Task details: Leaving out every picture, retype the lines below from the top through the one that contains "SC.view_settings.exposure = 0.95;".

◇ ◇ ◇ ◇ ◇

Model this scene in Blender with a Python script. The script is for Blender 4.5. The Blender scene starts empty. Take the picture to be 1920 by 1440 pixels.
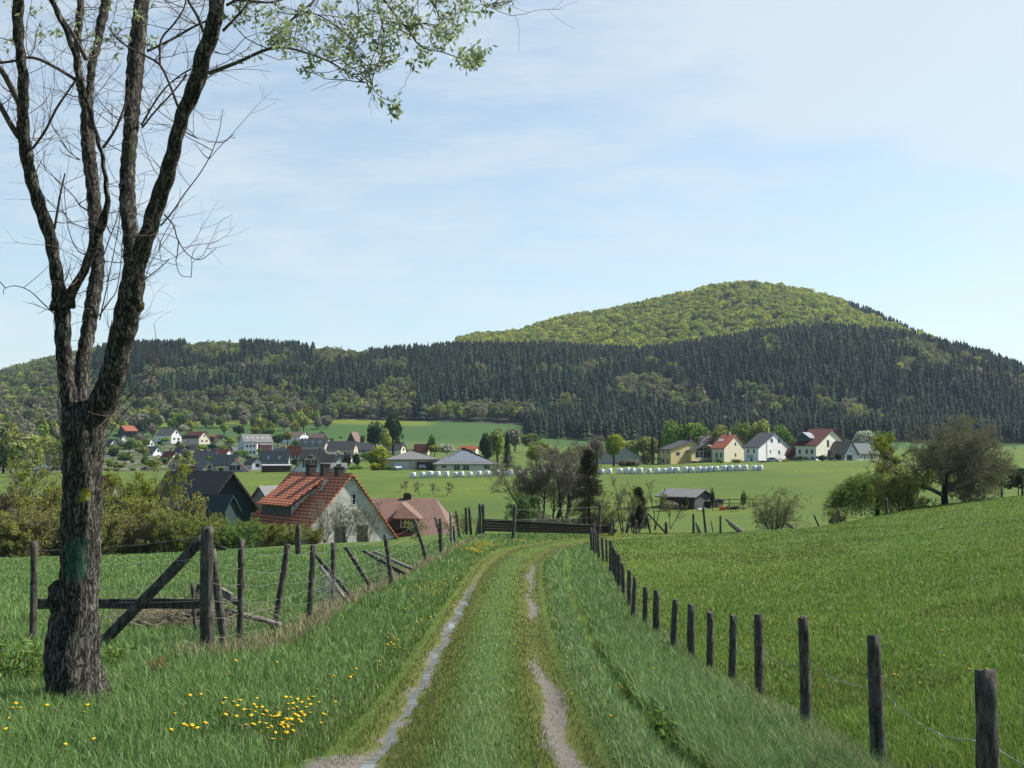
import bpy, bmesh, math, random
import numpy as np
from mathutils import Vector
D = bpy.data; SC = bpy.context.scene; COL = SC.collection
R = math.radians
rng = np.random.default_rng(7); random.seed(7)
# ---------------------------------------------------------------- camera
CZ = 1.65; F = 2000.0; TP = 0.065; PIT = math.atan(TP)
cd = D.cameras.new('Camera'); cam = D.objects.new('Camera', cd); COL.objects.link(cam)
cam.location = (0, 0, CZ); cam.rotation_euler = (math.pi/2 + PIT, 0, 0)
cd.sensor_width = 36; cd.lens = 36*F/1920; cd.clip_start = 0.1; cd.clip_end = 12000
SC.camera = cam
# ---------------------------------------------------------------- light
SUN_AZ, SUN_EL = R(71), R(46)          # azimuth clockwise from the view direction
sd = D.lights.new('sun', 'SUN'); sd.energy = 5.0; sd.angle = R(0.5); sd.color = (1, 0.95, 0.87)
sun = D.objects.new('sun', sd); COL.objects.link(sun)
sv = Vector((math.sin(SUN_AZ)*math.cos(SUN_EL), math.cos(SUN_AZ)*math.cos(SUN_EL), math.sin(SUN_EL)))
sun.rotation_euler = sv.to_track_quat('Z', 'Y').to_euler()
SC.view_settings.view_transform = 'Standard'; SC.view_settings.look = 'None'
SC.view_settings.exposure = 0.95; SC.view_settings.gamma = 1

class NT:
    """tiny node helper"""
    def __init__(s, tree): s.t = tree; s.n = tree.nodes; s.l = tree.links
    def new(s, typ, **kw):
        nd = s.n.new(typ)
        for k, v in kw.items(): setattr(nd, k, v)
        return nd
    def put(s, sock, v):
        if isinstance(v, bpy.types.NodeSocket): s.l.new(v, sock)
        elif v is not None: sock.default_value = v
    def math(s, op, a, b=None, c=None, clamp=False):
        nd = s.new('ShaderNodeMath', operation=op); nd.use_clamp = clamp
        s.put(nd.inputs[0], a); s.put(nd.inputs[1], b)
        if c is not None: s.put(nd.inputs[2], c)
        return nd.outputs[0]
    def mix(s, f, a, b, mode='MIX'):
        nd = s.new('ShaderNodeMix', data_type='RGBA', blend_type=mode)
        s.put(nd.inputs[0], f)
        for i, v in ((6, a), (7, b)):
            s.put(nd.inputs[i], (*v, 1) if isinstance(v, tuple) and len(v) == 3 else v)
        return nd.outputs[2]
    def sstep(s, x, lo, hi):
        nd = s.new('ShaderNodeMapRange', interpolation_type='SMOOTHSTEP')
        s.put(nd.inputs[0], x); nd.inputs[1].default_value = lo; nd.inputs[2].default_value = hi
        return nd.outputs[0]
    def noise(s, scale, detail=3, rough=.55, vec=None, dist=0):
        nd = s.new('ShaderNodeTexNoise'); nd.inputs['Scale'].default_value = scale
        nd.inputs['Detail'].default_value = detail; nd.inputs['Roughness'].default_value = rough
        nd.inputs['Distortion'].default_value = dist
        if vec is not None: s.l.new(vec, nd.inputs['Vector'])
        return nd.outputs['Fac']
    def mapping(s, vec, scale=(1, 1, 1), loc=(0, 0, 0), rot=(0, 0, 0)):
        nd = s.new('ShaderNodeMapping'); s.l.new(vec, nd.inputs[0])
        nd.inputs['Scale'].default_value = scale; nd.inputs['Location'].default_value = loc
        nd.inputs['Rotation'].default_value = rot
        return nd.outputs[0]
# ---------------------------------------------------------------- sky
w = D.worlds.new('World'); SC.world = w; w.use_nodes = True; w.node_tree.nodes.clear()
t = NT(w.node_tree)
sky = t.new('ShaderNodeTexSky', sky_type='NISHITA'); sky.sun_disc = False
sky.sun_elevation = SUN_EL; sky.sun_rotation = SUN_AZ; sky.air_density = 1.0; sky.dust_density = 1.0; sky.ozone_density = 1.5
tc = t.new('ShaderNodeTexCoord'); sx = t.new('ShaderNodeSeparateXYZ'); t.l.new(tc.outputs['Generated'], sx.inputs[0])
yy = t.math('MAXIMUM', t.math('ABSOLUTE', sx.outputs[1]), 0.05)
aa = t.math('DIVIDE', sx.outputs[0], yy); ee = t.math('DIVIDE', sx.outputs[2], yy)
cb = t.new('ShaderNodeCombineXYZ'); t.l.new(aa, cb.inputs[0]); t.l.new(ee, cb.inputs[1])
cv = t.mapping(cb.outputs[0], scale=(1.6, 6.5, 1), rot=(0, 0, R(10)))
n1 = t.noise(2.2, 5, .55, cv, .35)
n2 = t.noise(7, 5, .65, t.mapping(cb.outputs[0], scale=(2, 9, 1), loc=(3, 1, 0), rot=(0, 0, R(-14))), .5)
# broad bank of cirrus upper right
ln = t.math('SUBTRACT', ee, t.math('MULTIPLY_ADD', aa, -0.23, 0.325))
bk = t.sstep(t.math('ADD', ln, t.math('MULTIPLY_ADD', n1, 0.22, -0.11)), -0.035, 0.075)
bk = t.math('MULTIPLY', bk, t.sstep(t.math('ADD', aa, t.math('MULTIPLY', n2, .2)), -0.12, 0.32))
veil = t.sstep(t.math('MULTIPLY_ADD', n2, 0.35, t.math('MULTIPLY', n1, .65)), 0.36, 0.72)
cf = t.math('MAXIMUM', t.math('MULTIPLY', bk, .74), t.math('MULTIPLY_ADD', veil, 0.46, 0.30))
# cloud veil thinned overhead and behind, out of view, to lower the fill light
cf = t.math('MULTIPLY', cf, t.math('SUBTRACT', 1.0, t.math('MULTIPLY', t.sstep(sx.outputs[2], 0.44, 0.62), 0.92)))
cf = t.math('MULTIPLY', cf, t.math('MULTIPLY_ADD', t.sstep(sx.outputs[1], -0.2, 0.35), .92, .08))
bg = t.new('ShaderNodeBackground'); bg.inputs[1].default_value = 0.105
t.l.new(t.mix(cf, t.mix(1.0, sky.outputs[0], (.82, .89, .86), 'MULTIPLY'), (3.95, 4.3, 4.42)), bg.inputs[0])
wo = t.new('ShaderNodeOutputWorld'); t.l.new(bg.outputs[0], wo.inputs[0])

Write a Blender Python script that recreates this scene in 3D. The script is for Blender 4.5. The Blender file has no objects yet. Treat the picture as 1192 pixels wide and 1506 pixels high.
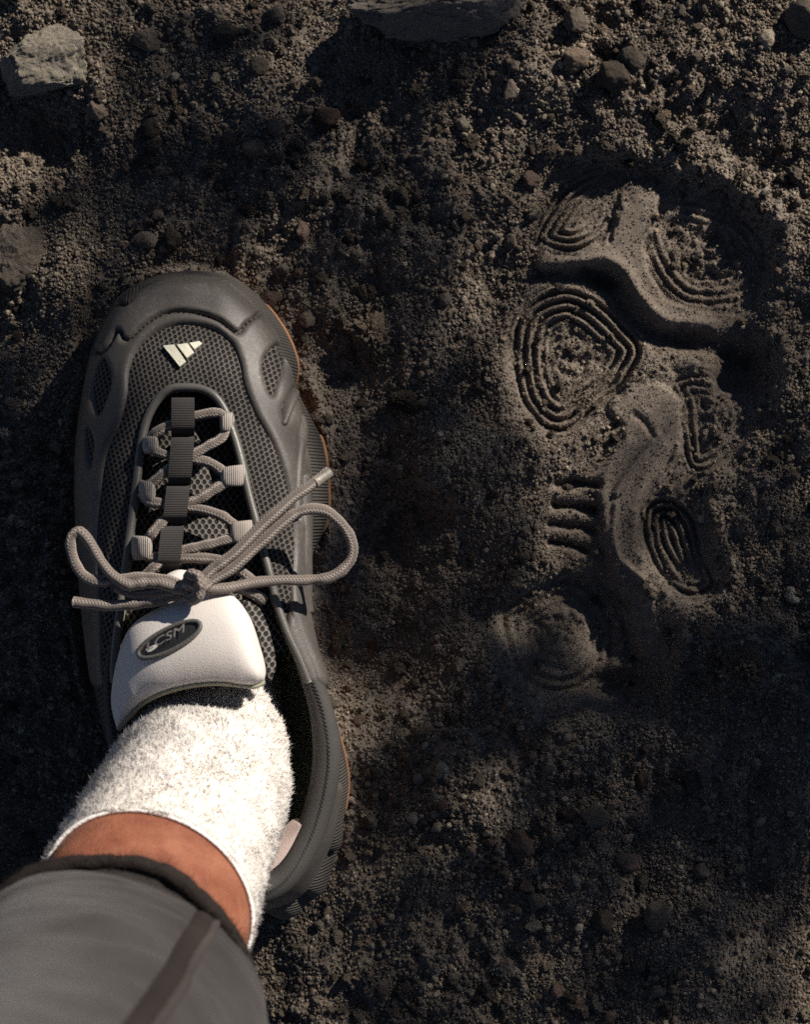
import bpy, bmesh, math, random
import numpy as np
from mathutils import Vector, Matrix, noise as mnoise
from mathutils.bvhtree import BVHTree
R = math.radians
rng = np.random.default_rng(7); random.seed(7)
S = bpy.context.scene
COL = S.collection

# ------------------------------------------------------------------ camera, sky, sun, exposure
CH = 1.03                    # camera height above the soil, looking straight down
PPM = 2900.0                 # drawing units per metre on the soil (z = 0)
CX, CY = 596.0, 753.0
cam_d = bpy.data.cameras.new('camera'); cam = bpy.data.objects.new('camera', cam_d); COL.objects.link(cam)
cam.location = (0, 0, CH); cam.rotation_euler = (0, 0, 0)
cam_d.sensor_fit = 'VERTICAL'; cam_d.sensor_height = 24.0
cam_d.lens = 24.0 * CH / (1506.0 / PPM)
cam_d.clip_start = 0.02; cam_d.clip_end = 200
cam_d.dof.use_dof = True; cam_d.dof.focus_distance = CH - 0.06; cam_d.dof.aperture_fstop = 5.6
S.camera = cam

SUN_AZ, SUN_EL = R(44), R(25)            # azimuth from +Y towards +X
SUN = Vector((math.sin(SUN_AZ) * math.cos(SUN_EL), math.cos(SUN_AZ) * math.cos(SUN_EL), math.sin(SUN_EL)))
wd = bpy.data.worlds.new('World'); S.world = wd; wd.use_nodes = True
nt = wd.node_tree; nt.nodes.clear()
sky = nt.nodes.new('ShaderNodeTexSky'); sky.sky_type = 'NISHITA'; sky.sun_disc = False
sky.sun_elevation = SUN_EL; sky.sun_rotation = SUN_AZ; sky.altitude = 3500; sky.air_density = 0.5; sky.dust_density = 0.3; sky.ozone_density = 0.0
bgn = nt.nodes.new('ShaderNodeBackground'); bgn.inputs['Strength'].default_value = 0.06
wo = nt.nodes.new('ShaderNodeOutputWorld')
nt.links.new(sky.outputs[0], bgn.inputs[0]); nt.links.new(bgn.outputs[0], wo.inputs[0])
sl = bpy.data.lights.new('sun', 'SUN'); sl.energy = 5.0; sl.angle = R(0.55); sl.color = (1.0, 0.93, 0.84)
so = bpy.data.objects.new('sun', sl); COL.objects.link(so)
so.rotation_euler = SUN.to_track_quat('Z', 'Y').to_euler(); so.location = SUN * 5
S.view_settings.view_transform = 'Standard'; S.view_settings.look = 'None'
S.view_settings.exposure = 0.5; S.view_settings.gamma = 1.0; S.view_settings.use_curve_mapping = False
S.render.engine = 'CYCLES'
S.cycles.use_denoising = False
S.cycles.max_bounces = 5; S.cycles.diffuse_bounces = 3; S.cycles.glossy_bounces = 2

# ------------------------------------------------------------------ helpers
def W(px, py, z):
    """drawing coordinates (measured off the photo) and a height -> world point"""
    k = (CH - z) / CH / PPM
    return ((px - CX) * k, -(py - CY) * k, z)
def toPx(P):
    k = CH / (CH - P[..., 2]) * PPM
    return np.stack([CX + P[..., 0] * k, CY - P[..., 1] * k], -1)
def sstep(a, b, x):
    t = np.clip((x - a) / (b - a), 0, 1); return t * t * (3 - 2 * t)
_lat = {}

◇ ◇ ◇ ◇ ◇

Reply to the task:
Model this scene in Blender with a Python script. The script is for Blender 4.5. The Blender scene starts empty. Take the picture to be 1920 by 1440 pixels.
import bpy, bmesh, math, random
import numpy as np
from mathutils import Vector
D = bpy.data; SC = bpy.context.scene; COL = SC.collection
R = math.radians
rng = np.random.default_rng(7); random.seed(7)
# ---------------------------------------------------------------- camera
CZ = 1.65; F = 2000.0; TP = 0.065; PIT = math.atan(TP)
cd = D.cameras.new('Camera'); cam = D.objects.new('Camera', cd); COL.objects.link(cam)
cam.location = (0, 0, CZ); cam.rotation_euler = (math.pi/2 + PIT, 0, 0)
cd.sensor_width = 36; cd.lens = 36*F/1920; cd.clip_start = 0.1; cd.clip_end = 12000
SC.camera = cam
# ---------------------------------------------------------------- light
SUN_AZ, SUN_EL = R(71), R(46)          # azimuth clockwise from the view direction
sd = D.lights.new('sun', 'SUN'); sd.energy = 5.0; sd.angle = R(0.5); sd.color = (1, 0.95, 0.87)
sun = D.objects.new('sun', sd); COL.objects.link(sun)
sv = Vector((math.sin(SUN_AZ)*math.cos(SUN_EL), math.cos(SUN_AZ)*math.cos(SUN_EL), math.sin(SUN_EL)))
sun.rotation_euler = sv.to_track_quat('Z', 'Y').to_euler()
SC.view_settings.view_transform = 'Standard'; SC.view_settings.look = 'None'
SC.view_settings.exposure = 0.95; SC.view_settings.gamma = 1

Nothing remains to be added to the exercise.